The tragedy, of course, is that even if we could have this conversation, we would not really be able to find this out. The search for an underground postal service is a search for honest communication, “a network by which X number of Americans are truly communicating whilst reserving their lies, recitations of routine, and betrayals of spiritual poverty for the official government delivery system.” Oedipa needs to believe in this, that behind the banality of everyday life, real communication is happening somewhere.

The thing is, it is. Every time somebody really listens to somebody else, stops waiting their turn and scripting their reply instead of listening and considering another person’s ideas, real communication is happening. It’s certainly not perfect, and our failures to understand each other will always haunt us as the provocative “cul-de-sacs” that Joe points out towards the end of his post.

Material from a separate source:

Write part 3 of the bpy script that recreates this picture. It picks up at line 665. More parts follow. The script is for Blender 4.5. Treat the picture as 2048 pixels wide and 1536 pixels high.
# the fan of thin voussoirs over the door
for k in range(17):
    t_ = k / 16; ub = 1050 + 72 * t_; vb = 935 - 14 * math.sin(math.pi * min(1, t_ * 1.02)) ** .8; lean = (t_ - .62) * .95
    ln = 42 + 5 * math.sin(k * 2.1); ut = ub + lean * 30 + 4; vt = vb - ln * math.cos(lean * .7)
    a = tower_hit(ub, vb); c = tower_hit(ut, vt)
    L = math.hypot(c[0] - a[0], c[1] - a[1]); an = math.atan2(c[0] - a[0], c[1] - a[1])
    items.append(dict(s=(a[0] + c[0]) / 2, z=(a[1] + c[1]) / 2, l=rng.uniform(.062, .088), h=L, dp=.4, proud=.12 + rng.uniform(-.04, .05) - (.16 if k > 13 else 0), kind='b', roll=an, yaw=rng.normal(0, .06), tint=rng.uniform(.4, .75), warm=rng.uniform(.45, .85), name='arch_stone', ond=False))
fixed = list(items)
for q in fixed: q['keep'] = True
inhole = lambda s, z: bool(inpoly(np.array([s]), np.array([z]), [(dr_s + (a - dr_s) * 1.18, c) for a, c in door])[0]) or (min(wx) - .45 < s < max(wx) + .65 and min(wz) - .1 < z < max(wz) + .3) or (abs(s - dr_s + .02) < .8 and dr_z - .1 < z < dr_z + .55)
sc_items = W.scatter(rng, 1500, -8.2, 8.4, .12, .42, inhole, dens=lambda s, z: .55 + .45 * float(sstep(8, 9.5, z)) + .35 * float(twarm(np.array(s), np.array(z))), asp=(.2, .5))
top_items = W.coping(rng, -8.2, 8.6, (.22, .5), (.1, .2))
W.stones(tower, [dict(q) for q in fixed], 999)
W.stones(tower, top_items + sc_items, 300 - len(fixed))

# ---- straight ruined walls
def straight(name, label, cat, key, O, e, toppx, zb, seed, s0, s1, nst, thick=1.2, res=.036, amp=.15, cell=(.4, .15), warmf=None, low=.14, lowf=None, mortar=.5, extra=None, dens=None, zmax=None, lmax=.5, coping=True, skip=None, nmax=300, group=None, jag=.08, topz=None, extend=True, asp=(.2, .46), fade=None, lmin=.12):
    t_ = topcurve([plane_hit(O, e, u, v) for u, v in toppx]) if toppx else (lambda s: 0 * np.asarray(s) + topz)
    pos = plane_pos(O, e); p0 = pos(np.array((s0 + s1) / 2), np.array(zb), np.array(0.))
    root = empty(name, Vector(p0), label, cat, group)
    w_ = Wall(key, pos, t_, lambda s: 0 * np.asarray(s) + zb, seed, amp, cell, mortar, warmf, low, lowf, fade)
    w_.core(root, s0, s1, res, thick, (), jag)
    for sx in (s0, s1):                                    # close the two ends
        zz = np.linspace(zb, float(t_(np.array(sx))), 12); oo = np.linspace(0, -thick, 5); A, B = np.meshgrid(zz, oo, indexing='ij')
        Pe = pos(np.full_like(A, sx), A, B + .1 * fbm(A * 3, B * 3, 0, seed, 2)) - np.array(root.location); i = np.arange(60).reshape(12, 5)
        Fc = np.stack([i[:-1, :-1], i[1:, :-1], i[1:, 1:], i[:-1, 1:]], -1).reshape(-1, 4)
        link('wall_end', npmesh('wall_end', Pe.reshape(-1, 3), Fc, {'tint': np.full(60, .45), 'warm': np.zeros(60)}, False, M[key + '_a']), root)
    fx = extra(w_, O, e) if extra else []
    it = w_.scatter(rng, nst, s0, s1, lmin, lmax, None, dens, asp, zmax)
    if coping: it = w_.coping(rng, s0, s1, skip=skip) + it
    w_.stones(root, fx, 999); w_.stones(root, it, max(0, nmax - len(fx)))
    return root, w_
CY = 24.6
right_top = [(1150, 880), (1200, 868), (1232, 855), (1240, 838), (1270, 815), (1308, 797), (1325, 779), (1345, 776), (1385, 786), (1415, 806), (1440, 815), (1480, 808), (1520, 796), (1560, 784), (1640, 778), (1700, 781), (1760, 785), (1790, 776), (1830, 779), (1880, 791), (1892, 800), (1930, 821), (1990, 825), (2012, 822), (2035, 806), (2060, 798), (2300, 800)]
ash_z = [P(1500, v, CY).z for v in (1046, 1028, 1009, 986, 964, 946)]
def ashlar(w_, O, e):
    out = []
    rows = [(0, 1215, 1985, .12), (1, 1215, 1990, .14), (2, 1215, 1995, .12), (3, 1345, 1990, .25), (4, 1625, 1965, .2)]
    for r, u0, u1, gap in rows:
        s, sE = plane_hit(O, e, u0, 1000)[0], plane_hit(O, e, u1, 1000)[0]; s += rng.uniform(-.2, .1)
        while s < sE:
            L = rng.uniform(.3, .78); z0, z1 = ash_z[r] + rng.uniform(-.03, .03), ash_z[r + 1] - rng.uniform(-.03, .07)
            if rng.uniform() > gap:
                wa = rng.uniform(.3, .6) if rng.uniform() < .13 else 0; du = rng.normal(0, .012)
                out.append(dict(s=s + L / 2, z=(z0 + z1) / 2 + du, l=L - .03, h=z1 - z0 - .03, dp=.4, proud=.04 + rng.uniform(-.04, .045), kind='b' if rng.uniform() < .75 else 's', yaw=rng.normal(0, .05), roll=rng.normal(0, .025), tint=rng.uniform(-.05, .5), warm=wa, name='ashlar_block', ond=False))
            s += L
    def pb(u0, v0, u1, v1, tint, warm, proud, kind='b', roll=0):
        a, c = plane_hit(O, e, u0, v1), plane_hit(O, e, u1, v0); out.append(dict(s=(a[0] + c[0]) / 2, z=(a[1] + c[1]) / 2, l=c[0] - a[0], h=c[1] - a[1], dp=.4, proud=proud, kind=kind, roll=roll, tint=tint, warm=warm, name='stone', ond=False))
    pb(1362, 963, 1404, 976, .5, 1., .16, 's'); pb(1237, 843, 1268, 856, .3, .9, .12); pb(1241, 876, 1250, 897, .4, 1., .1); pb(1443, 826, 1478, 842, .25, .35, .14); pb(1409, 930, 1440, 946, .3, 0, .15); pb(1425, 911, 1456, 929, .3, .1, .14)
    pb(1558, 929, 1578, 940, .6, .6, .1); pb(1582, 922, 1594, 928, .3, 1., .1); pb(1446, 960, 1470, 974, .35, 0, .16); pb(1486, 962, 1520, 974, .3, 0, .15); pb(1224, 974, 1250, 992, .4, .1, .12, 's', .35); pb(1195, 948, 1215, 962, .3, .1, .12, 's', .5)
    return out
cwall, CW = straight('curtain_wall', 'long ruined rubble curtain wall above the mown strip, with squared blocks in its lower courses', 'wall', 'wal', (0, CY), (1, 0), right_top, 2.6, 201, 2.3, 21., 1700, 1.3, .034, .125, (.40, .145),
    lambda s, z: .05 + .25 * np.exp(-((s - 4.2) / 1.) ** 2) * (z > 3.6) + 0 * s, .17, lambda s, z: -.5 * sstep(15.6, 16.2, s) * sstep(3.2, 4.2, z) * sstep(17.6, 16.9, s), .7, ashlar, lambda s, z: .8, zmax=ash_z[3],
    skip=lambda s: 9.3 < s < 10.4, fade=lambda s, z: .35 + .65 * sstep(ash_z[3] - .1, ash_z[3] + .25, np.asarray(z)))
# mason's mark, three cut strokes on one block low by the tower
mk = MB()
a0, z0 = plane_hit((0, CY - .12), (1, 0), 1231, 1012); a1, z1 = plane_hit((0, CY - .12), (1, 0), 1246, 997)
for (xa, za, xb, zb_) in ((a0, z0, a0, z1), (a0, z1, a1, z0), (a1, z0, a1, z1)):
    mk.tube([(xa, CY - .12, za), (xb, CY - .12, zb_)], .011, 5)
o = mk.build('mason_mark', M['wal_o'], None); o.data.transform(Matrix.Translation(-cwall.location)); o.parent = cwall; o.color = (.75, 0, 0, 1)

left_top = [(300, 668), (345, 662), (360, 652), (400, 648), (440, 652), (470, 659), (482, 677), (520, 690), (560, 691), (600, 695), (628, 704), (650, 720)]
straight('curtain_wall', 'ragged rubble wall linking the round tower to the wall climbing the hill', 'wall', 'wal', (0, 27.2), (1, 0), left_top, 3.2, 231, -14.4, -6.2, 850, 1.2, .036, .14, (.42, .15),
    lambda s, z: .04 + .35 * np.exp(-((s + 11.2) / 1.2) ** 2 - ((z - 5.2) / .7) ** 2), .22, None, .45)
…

Pynchon calls communication a “secular miracle,” and I think it’s a telling phrase. It might be the secular miracle: that humans, whose minds must always be utterly separate, can make themselves understood. God’s miracles are utterly uncommunicative, if Dillard is to be believed — the proof of a miracle is its inscrutability. Rocks and trees are miraculous to her. As Joe points out, one of Pynchon’s characters defines a miracle as “another world’s intrusion into this one;” for Dillard, the created world itself is the mute testimony to this intrusion. But what Pynchon wants us to see is that communication between people can be a miracle too — when do we feel the presence of another world more fully than when we finally understand what somebody else has been talking about?